STATED GOAL: The answer is one number: how many lines in the data below hold "mesh".

Scripts that build scenes:
* * * * * * *

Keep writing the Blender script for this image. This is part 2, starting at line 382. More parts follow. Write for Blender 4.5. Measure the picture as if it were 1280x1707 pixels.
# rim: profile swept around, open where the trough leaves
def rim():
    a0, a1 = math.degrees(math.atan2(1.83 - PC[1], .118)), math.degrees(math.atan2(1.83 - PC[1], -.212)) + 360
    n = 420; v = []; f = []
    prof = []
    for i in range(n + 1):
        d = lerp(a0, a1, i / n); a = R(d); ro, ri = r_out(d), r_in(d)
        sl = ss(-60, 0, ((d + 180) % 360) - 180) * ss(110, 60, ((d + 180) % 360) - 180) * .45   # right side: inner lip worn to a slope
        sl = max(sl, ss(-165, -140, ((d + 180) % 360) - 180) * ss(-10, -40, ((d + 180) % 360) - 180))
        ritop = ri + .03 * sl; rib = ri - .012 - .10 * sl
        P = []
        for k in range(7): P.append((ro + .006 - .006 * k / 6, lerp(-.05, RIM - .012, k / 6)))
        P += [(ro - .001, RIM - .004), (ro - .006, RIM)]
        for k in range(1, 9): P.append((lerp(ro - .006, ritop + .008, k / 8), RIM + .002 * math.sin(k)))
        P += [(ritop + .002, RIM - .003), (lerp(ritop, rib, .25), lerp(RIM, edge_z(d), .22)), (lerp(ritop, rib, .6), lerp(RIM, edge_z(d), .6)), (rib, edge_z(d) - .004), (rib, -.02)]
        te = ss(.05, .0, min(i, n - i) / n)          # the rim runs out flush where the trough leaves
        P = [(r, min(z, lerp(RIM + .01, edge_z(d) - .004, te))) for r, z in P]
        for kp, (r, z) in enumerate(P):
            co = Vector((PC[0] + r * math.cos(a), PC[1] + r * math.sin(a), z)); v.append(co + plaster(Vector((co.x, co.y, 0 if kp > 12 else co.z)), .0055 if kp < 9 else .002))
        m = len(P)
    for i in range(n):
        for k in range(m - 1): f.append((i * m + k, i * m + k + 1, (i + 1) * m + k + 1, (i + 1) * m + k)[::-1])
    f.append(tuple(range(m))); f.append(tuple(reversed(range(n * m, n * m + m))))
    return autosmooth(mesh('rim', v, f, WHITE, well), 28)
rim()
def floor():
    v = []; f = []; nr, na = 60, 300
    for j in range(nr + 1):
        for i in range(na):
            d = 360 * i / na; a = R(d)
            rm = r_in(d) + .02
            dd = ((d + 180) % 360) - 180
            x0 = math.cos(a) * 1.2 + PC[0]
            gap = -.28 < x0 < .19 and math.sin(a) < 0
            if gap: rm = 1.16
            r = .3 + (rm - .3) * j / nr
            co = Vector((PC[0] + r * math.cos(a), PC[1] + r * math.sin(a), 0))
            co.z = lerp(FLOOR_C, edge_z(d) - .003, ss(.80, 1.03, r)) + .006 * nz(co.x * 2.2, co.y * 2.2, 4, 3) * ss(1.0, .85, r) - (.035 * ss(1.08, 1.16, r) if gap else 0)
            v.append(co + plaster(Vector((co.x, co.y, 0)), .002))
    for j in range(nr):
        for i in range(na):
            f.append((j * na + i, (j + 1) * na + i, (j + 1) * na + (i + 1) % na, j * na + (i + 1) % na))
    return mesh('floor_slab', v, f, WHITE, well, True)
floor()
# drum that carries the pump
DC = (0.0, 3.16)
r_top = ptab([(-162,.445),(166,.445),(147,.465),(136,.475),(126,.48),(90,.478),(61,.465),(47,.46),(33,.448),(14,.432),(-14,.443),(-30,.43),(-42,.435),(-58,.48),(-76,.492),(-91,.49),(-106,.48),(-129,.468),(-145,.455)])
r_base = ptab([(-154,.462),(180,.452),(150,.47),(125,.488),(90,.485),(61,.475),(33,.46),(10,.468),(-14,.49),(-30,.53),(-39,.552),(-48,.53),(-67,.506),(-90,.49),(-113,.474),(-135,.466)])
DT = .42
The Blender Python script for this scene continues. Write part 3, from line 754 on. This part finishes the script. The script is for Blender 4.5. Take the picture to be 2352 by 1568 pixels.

* * * * * * *

TASK SOLUTION: 2